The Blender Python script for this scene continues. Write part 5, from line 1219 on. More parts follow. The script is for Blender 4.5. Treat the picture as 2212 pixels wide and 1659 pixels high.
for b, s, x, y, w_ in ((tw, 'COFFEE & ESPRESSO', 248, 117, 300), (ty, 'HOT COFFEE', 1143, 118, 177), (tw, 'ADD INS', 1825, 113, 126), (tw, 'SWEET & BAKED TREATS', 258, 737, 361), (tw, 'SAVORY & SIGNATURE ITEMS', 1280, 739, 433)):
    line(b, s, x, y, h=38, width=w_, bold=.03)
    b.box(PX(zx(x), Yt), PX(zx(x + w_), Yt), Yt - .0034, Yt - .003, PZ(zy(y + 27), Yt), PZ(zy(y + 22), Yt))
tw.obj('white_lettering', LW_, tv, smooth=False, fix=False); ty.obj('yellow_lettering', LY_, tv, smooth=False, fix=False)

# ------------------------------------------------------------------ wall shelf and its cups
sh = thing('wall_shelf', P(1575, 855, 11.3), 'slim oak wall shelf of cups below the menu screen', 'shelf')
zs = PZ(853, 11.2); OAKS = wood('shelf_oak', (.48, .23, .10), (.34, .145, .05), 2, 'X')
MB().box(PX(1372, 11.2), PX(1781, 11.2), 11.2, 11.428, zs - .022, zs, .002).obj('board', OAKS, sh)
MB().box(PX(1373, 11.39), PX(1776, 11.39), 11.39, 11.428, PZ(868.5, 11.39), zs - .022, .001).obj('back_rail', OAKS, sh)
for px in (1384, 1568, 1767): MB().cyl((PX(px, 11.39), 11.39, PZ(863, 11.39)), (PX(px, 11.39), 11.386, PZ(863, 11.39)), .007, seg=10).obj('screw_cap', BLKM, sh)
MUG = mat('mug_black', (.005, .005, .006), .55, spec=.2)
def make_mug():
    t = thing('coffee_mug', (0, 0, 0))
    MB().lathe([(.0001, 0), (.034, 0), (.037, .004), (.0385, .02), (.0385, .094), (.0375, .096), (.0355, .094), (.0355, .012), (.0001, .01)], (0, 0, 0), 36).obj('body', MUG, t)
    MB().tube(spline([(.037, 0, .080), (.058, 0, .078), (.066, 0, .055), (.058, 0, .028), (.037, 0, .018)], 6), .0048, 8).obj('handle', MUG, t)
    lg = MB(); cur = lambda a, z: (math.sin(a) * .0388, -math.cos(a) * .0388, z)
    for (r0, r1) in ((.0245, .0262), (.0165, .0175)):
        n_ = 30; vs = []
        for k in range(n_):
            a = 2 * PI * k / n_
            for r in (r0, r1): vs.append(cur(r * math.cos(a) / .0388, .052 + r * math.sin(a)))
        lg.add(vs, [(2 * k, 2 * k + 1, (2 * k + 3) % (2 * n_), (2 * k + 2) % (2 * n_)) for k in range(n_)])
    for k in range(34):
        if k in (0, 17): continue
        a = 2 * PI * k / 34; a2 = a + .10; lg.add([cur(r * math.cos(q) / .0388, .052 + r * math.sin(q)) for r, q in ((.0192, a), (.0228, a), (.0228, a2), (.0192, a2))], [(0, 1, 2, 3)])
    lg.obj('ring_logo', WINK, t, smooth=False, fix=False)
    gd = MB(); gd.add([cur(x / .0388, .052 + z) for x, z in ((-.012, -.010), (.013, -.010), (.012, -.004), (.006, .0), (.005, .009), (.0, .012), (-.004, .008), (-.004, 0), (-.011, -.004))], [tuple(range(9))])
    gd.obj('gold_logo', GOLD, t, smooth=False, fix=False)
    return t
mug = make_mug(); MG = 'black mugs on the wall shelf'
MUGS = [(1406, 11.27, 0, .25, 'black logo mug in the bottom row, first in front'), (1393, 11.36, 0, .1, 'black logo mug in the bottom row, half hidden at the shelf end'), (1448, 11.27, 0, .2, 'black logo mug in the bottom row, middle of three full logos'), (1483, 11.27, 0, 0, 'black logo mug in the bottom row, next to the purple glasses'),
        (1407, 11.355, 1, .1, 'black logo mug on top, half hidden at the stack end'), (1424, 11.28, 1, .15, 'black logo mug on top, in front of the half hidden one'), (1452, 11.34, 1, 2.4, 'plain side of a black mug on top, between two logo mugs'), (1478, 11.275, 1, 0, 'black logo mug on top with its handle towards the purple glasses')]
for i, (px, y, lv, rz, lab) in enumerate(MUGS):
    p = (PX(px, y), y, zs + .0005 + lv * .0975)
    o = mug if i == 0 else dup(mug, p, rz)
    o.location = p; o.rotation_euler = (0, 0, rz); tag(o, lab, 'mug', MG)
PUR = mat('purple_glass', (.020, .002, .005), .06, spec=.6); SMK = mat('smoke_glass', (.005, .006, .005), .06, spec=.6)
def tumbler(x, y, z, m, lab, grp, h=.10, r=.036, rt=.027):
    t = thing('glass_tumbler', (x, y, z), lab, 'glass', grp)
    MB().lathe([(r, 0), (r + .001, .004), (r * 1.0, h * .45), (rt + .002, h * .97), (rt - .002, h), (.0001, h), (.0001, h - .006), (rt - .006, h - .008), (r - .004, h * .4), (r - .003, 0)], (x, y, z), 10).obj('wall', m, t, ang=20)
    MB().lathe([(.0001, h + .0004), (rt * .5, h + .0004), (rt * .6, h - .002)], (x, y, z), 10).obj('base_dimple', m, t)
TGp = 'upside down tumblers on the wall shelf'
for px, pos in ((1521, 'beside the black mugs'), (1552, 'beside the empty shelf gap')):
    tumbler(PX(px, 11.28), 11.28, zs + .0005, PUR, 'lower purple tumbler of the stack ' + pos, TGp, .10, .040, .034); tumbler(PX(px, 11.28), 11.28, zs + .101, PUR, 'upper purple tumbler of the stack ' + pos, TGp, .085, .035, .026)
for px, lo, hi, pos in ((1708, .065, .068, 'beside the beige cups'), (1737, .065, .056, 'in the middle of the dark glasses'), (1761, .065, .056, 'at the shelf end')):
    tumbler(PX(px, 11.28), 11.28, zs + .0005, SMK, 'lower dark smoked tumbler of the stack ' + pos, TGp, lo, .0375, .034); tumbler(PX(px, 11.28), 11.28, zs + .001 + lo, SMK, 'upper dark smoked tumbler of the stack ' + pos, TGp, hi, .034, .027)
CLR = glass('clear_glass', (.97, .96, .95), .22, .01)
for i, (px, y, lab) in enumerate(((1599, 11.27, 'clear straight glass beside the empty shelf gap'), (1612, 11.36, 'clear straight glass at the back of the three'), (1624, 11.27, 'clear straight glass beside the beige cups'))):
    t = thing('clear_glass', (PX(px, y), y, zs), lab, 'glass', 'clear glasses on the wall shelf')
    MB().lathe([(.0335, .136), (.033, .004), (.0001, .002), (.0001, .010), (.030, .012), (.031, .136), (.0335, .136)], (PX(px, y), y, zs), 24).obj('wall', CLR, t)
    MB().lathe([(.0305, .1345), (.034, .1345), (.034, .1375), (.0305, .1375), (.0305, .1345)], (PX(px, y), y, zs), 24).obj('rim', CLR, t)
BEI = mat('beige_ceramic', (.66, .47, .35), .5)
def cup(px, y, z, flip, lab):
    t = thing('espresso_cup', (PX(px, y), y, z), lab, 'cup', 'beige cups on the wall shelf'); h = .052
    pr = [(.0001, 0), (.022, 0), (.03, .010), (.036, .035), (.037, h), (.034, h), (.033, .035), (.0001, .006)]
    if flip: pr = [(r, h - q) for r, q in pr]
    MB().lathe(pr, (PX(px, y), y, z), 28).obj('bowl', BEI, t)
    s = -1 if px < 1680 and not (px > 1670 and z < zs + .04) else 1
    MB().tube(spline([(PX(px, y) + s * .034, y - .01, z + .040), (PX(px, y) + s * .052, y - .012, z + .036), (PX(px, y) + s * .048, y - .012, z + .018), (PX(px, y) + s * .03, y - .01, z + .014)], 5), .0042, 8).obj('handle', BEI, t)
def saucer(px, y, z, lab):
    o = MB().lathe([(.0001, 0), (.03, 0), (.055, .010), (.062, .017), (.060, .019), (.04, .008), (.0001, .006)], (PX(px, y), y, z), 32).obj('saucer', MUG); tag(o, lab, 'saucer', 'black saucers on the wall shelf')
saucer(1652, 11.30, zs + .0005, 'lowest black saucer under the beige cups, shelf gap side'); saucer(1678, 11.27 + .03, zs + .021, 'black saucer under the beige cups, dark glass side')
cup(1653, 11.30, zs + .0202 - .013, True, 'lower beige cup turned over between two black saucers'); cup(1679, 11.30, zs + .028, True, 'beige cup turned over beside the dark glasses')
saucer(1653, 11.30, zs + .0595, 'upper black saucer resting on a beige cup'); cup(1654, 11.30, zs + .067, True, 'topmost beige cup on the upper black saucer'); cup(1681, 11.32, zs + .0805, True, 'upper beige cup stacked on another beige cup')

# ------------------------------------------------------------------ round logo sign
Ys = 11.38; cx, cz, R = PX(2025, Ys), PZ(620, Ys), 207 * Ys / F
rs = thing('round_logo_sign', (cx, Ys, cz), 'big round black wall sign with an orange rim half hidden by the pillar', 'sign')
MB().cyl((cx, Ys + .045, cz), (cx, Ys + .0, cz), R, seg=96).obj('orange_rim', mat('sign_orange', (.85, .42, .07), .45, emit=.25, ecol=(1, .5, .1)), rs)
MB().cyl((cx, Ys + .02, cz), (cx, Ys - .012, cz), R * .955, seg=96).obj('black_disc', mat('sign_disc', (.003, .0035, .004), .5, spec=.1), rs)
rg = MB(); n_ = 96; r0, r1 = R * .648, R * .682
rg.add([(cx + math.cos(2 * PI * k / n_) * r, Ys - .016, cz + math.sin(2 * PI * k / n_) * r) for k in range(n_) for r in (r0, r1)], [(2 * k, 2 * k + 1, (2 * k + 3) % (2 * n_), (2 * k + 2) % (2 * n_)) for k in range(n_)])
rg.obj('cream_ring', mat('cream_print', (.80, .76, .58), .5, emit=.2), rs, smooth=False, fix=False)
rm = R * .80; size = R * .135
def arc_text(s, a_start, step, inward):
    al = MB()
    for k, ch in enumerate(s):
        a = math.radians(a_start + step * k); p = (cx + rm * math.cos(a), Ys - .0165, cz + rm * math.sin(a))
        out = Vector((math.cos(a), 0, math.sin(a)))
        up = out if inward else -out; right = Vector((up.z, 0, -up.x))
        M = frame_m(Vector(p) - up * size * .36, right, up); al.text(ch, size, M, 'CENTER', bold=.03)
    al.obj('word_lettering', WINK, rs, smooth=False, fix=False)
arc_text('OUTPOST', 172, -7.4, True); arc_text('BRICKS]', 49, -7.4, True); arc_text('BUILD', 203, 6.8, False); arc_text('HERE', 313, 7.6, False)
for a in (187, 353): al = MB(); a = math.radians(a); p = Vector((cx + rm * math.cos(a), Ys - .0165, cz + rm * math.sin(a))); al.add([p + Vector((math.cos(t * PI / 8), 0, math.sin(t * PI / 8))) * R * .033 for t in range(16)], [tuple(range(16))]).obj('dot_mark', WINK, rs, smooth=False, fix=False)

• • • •

Please write out the material word for word from its first line through the line holding "tw.obj('white_lettering', LW_, tv, smooth=False, fix=False);", including both, and no line past it.

Complete response:
The Blender Python script for this scene continues. Write part 5, from line 1219 on. More parts follow. The script is for Blender 4.5. Treat the picture as 2212 pixels wide and 1659 pixels high.
for b, s, x, y, w_ in ((tw, 'COFFEE & ESPRESSO', 248, 117, 300), (ty, 'HOT COFFEE', 1143, 118, 177), (tw, 'ADD INS', 1825, 113, 126), (tw, 'SWEET & BAKED TREATS', 258, 737, 361), (tw, 'SAVORY & SIGNATURE ITEMS', 1280, 739, 433)):
    line(b, s, x, y, h=38, width=w_, bold=.03)
    b.box(PX(zx(x), Yt), PX(zx(x + w_), Yt), Yt - .0034, Yt - .003, PZ(zy(y + 27), Yt), PZ(zy(y + 22), Yt))
tw.obj('white_lettering', LW_, tv, smooth=False, fix=False); ty.obj('yellow_lettering', LY_, tv, smooth=False, fix=False)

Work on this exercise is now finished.